Knowledge of the customer's fixed land line will never be available to web sites (again, this is fixed line services as mentioned at the start of this post).

So we're left with "location of the bank". I believe if you have the bank location, you shouldn't need anything else.

Example case study

Jane living in the UK, working for Italian company Air Italy (the airline) as a developer and she needs a subscription to my product.

My product is going to get for 3 pieces of information on purchase of my product:

  1. The billing address of the debit or credit card used
  2. Her IP address run against a geoip lookup database (ie. to best guess her location)
  3. The telephone landline number (using the country code from the phone number)

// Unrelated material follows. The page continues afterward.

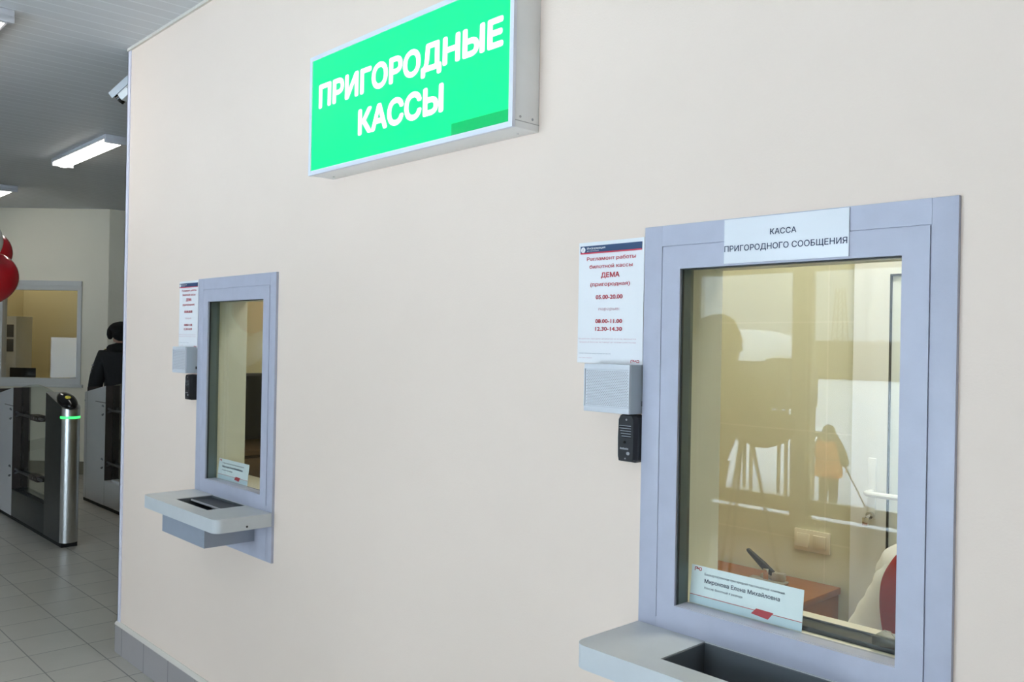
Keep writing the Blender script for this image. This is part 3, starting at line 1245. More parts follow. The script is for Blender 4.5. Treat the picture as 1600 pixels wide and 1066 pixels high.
# ------------------------------------------------------------------ ticket gates
def ticket_gate(loc, label, lit):
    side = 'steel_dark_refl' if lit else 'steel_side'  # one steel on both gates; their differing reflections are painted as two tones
    t = thing('ticket_gate', label, 'ticket gate', loc, 0, 'ticket gates')
    hw = .07

    def outline(xa, xb, r, grow=0.0):
        """column plan, square at xa and rounded at xb"""
        sgn = 1 if xb > xa else -1
        w_ = hw + grow
        pts = [(xa, -w_), (xb - sgn * r, -w_)]
        for k in range(1, 12):
            a = -PI / 2 + PI * k / 12
            pts.append((xb - sgn * r + sgn * (r + grow) * math.cos(a), w_ * math.sin(a)))
        pts += [(xb - sgn * r, w_), (xa, w_)]
        return pts
    # front column, its top falling towards the passenger
    b = BM()
    slab_xy(b, outline(.58, 1.03, .07), .035, 1.2)
    for v in b.verts:
        if v.co.z > 1.1:
            k = max(0, (v.co.x - .58) / .45)
            v.co.z = 1.175 - .03 * k - .085 * k * k
    bmesh.ops.recalc_face_normals(b, faces=b.faces[:])
    for f in b.faces:
        if abs(f.normal.y) > .99:
            f.material_index = 1
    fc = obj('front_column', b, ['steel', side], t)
    b = BM()
    slab_xy(b, [p for p in outline(.58, 1.03, .07, .0012) if p[0] > .90], .992, 1.010)
    obj('light_band', b, 'led' if lit else 'led_off', fc)
    # rear column
    b = BM()
    slab_xy(b, outline(-.38, -1.03, .07), .035, 1.165)
    for v in b.verts:
        if v.co.z > 1.1 and v.co.x < -.7:
            v.co.z = 1.165 - .14 * ((-.7 - v.co.x) / .33) ** 2
    bmesh.ops.recalc_face_normals(b, faces=b.faces[:])
    for f in b.faces:
        if f.normal.x > .9 and f.calc_center_median().x > -.4:
            f.material_index = 1
    rc = obj('rear_column', b, ['steel_side', 'gate_dark'], t)
    b = BM()
    slab_xy(b, [p for p in outline(-.38, -1.03, .07, .0012) if p[0] < -.90], .985, 1.0)
    obj('light_band', b, 'led' if lit else 'led_off', rc)
    b = BM()
    bx(b, -.90, -.898, -hw - .0006, hw + .0006, .04, 1.13)
    bx(b, -.66, -.38, -hw - .0006, hw + .0006, 1.0, 1.006)
    obj('seam', b, 'gate_dark', rc)
    b = BM()
    bx(b, -.38, .58, -hw, hw, .035, .27, .004)
    bx(b, -.30, .50, -.03, .03, .27, .285)
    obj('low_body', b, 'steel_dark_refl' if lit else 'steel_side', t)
    b = BM()
    bx(b, -1.0, 1.0, -hw + .012, hw - .012, 0, .036)
    obj('plinth', b, 'plinth', t)
    # arched glass between the columns
    b = BM()
    poly = [(-.38, .284), (.58, .284)] + [(.58 - .96 * k / 12, 1.165 + .045 * math.sin(PI * k / 12)) for k in range(13)]
    prism(b, poly, -.006, .006)
    obj('glass_panel', b, 'gateglass', t)
    for z in (.93, .425):
        b = BM()
        for y in (-.022, .022):
            tube(b, [(-.34, y, z), (-.1, y, z), (.32, y, z + .004)], .012, 10)
            tube(b, [(-.34, y, z), (-.45, y * 3.4, z + .045)], .010, 8)
            tube(b, [(-.34, y, z), (-.45, y * 3.4, z - .045)], .010, 8)
        bx(b, .0, .24, -.034, .034, z - .024, z + .026, .004, 1)
        for x in (.05, .12, .19):
            cone(b, (x, -.036, z), (x, .036, z), .010, .010, 12, 0)
        obj('barrier_arm', b, ['steel_dk', 'gate_dark'], t)
    b = BM()
    ell(b, (.875, 0, 1.122), (.150, .068, .048), (0, math.radians(17), 0), 28, 16)
    rd = obj('card_reader', b, 'reader', t)
    b = BM()
    ell(b, (.925, -.006, 1.150), (.030, .024, .008), (0, math.radians(24), 0), 16, 10)
    obj('reader_mark', b, 'yellow', rd)
    return t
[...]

As the address the web site asks for, she puts the company head office address (she's guessing and assuming that this is actually the billing address, but she's unsure), her company uses a VPN to access the internet through their ISP and the landline number is +44...

The result is:

  1. The billing address resolves to Italy
  2. IP address resolves to Switerland (equally Jane could be travelling)
  3. The phone number resolves to the UK

However, as she pays she has two options:

  1. Use her personal bank card
  2. Use the business bank card

If she uses her personal bank card, the country location is UK, and the money she has in her UK bank account is taxed under UK tax law.

If she uses her business bard card, then country location it Italy, and the money (in that bank account) is correctly taxed under Italian tax law.

Making the initial 3 pieces of information utterly redundant, and the card country origin the ultimate source of truth.

The ultimate source of truth

Some businesses won't be able to get the card holder bank origin before actually applying the correct VAT. In this case, then you have to make the assumption based on the non-conflicting data.

However, if you're using a system like Stripe (as I am), then you get full details about the card data before you finalise the transaction cost.

If the bank that holds the card is based Italy (for instance) then the individual who opened the account must provide proof of citizenship to their Italian bank or if it was opened by a business, then the business must legally operate in that country.

Both of these facts require that the individual or business pay taxes in Italy, and therefore if the card says it's registered in Italy, there's no other option that to charge them Italian VAT rates.

Therefore: if you have the card country origin, you don't need anything else.

I've no idea how, but I'd love to see this proposed to the HMRC and HM Treasury groups that are discussing these problems behind closed doors.